Direct Synthesis and Anion Exchange of Noncarbonate-Intercalated NiFe-Layered Double Hydroxides and the Influence on Electrocatalysis

Metal-layered double hydroxides (LDHs), a family of versatile layered materials recently popular as earth-abundant oxygen evolution reaction (OER) catalysts, allow for both metal substitution and interlayer anion exchange without disrupting the two-dimensional (2D) crystal structure, although the ubiquity of carbonate anions is challenging to avoid. Here, we use hydrothermal synthesis in modified solvents with triethanolamine to directly synthesize bulk NiFe LDHs with carbonate, chloride, and sulfate interlayer anions without inert atmosphere protection.
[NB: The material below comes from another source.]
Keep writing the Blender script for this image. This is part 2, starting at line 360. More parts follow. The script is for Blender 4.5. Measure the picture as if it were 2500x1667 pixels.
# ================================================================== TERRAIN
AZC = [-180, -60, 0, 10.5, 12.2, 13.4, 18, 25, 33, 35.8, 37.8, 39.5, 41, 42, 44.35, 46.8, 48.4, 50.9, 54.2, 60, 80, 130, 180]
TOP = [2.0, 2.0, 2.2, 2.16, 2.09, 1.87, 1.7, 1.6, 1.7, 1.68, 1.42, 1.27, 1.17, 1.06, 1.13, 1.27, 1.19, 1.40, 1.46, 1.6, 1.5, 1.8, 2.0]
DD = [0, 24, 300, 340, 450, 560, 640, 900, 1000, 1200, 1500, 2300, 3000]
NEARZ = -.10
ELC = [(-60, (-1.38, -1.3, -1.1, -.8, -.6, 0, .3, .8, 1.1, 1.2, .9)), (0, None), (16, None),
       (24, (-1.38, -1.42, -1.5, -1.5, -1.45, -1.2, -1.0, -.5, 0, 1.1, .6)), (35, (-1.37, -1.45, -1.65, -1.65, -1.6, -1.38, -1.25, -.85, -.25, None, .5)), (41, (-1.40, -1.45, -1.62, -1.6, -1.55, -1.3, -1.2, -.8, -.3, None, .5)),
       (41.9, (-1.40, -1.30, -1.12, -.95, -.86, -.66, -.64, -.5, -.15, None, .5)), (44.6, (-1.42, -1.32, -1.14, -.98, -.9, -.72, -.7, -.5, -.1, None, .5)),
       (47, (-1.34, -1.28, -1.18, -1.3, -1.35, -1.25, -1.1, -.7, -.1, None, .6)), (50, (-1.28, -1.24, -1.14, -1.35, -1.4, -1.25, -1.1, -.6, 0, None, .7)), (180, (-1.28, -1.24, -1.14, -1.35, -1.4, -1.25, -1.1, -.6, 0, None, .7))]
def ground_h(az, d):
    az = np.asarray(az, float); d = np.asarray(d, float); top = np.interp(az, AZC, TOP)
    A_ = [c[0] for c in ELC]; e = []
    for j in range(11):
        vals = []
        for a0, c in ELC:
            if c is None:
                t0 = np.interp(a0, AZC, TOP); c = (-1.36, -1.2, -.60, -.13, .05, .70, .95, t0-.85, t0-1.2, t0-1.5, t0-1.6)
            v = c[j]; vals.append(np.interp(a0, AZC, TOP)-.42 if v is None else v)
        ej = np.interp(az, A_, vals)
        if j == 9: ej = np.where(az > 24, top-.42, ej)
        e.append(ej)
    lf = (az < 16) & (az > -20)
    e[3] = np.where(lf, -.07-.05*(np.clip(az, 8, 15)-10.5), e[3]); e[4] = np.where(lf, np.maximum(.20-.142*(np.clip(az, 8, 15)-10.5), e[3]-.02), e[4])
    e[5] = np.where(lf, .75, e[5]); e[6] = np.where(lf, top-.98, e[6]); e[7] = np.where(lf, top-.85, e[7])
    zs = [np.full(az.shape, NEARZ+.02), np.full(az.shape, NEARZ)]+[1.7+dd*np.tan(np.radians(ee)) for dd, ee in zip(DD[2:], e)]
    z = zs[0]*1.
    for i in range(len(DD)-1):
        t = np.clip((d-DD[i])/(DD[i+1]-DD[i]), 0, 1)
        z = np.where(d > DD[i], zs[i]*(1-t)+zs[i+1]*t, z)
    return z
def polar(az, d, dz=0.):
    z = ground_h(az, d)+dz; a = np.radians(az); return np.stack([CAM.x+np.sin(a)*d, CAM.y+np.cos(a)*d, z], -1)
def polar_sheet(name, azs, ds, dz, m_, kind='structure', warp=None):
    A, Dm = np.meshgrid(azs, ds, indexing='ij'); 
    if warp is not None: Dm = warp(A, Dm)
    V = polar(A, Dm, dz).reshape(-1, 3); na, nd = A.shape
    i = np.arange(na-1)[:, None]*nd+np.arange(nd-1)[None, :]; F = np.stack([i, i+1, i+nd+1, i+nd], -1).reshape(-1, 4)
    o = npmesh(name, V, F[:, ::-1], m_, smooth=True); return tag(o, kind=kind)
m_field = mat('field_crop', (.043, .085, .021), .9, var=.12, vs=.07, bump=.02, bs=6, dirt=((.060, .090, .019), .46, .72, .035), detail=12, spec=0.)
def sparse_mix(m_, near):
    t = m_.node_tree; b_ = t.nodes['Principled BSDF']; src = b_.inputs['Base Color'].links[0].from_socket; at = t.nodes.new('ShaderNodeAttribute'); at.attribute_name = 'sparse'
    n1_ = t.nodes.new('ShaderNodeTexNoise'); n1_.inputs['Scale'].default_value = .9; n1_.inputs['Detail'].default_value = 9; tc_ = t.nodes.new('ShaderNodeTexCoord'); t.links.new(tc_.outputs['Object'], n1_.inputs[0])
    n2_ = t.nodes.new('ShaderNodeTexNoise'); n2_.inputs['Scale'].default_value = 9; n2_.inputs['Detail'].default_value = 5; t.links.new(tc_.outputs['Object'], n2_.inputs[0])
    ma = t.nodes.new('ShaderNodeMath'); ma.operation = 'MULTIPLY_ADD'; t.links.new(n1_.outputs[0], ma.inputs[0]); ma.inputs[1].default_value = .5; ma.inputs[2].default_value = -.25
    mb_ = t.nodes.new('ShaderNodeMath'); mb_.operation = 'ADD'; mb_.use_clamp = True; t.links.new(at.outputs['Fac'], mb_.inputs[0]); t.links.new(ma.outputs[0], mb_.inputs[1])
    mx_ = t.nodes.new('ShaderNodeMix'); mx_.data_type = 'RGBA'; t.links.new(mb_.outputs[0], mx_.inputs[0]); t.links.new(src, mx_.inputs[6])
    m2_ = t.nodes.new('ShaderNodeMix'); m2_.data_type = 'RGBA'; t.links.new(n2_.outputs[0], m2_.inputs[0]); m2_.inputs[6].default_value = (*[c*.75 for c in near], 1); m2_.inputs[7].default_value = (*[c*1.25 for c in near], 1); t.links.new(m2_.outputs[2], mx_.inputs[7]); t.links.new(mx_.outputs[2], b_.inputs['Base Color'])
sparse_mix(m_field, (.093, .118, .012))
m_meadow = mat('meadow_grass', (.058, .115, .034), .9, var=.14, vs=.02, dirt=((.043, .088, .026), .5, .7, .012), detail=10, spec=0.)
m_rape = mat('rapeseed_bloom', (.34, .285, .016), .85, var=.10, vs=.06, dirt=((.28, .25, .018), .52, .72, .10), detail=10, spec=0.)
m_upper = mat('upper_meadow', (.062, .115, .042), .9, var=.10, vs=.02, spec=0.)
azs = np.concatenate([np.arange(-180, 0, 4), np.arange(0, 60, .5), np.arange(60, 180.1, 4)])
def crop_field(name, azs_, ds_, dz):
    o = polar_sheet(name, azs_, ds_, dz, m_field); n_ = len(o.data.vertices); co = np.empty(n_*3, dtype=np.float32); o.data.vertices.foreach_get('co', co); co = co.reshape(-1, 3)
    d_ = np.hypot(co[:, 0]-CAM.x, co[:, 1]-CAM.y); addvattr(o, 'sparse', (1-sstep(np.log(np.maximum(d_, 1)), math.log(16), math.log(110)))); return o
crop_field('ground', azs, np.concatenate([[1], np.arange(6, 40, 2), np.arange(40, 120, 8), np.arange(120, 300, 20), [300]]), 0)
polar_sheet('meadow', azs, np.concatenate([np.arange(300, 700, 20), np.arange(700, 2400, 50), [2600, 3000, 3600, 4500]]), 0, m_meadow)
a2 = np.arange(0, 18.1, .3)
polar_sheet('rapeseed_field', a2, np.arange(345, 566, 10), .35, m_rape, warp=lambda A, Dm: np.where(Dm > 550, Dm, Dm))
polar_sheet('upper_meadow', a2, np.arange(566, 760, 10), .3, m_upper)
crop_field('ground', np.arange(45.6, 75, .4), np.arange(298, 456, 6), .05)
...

Structural characterizations by X-ray diffraction, infrared spectroscopy, and energy-dispersive X-ray spectroscopy confirm the anion composition. Electrochemical characterization shows that LDHs with these three anions display similar OER catalytic performance after surface area normalization, consistent with observed anion exchange to carbonate in alkaline electrolyte under ambient conditions. However, dodecyl sulfate-intercalated NiFe LDHs prepared by anion exchange show enhanced electrocatalytic performance unexplained by surface area and resist carbonate exchange during electrochemical cycling. The synthetic methods developed for carbonate, chloride, and sulfate LDHs also allow direct fabrication of three- dimensional high surface area electrodes, but the anion composition of these electrodes does not affect the OER performance after surface area normalization. These results provide new insights on how the interlayer anions in LDH materials influence OER catalytic activity and open a new approach for tuning these catalytic materials.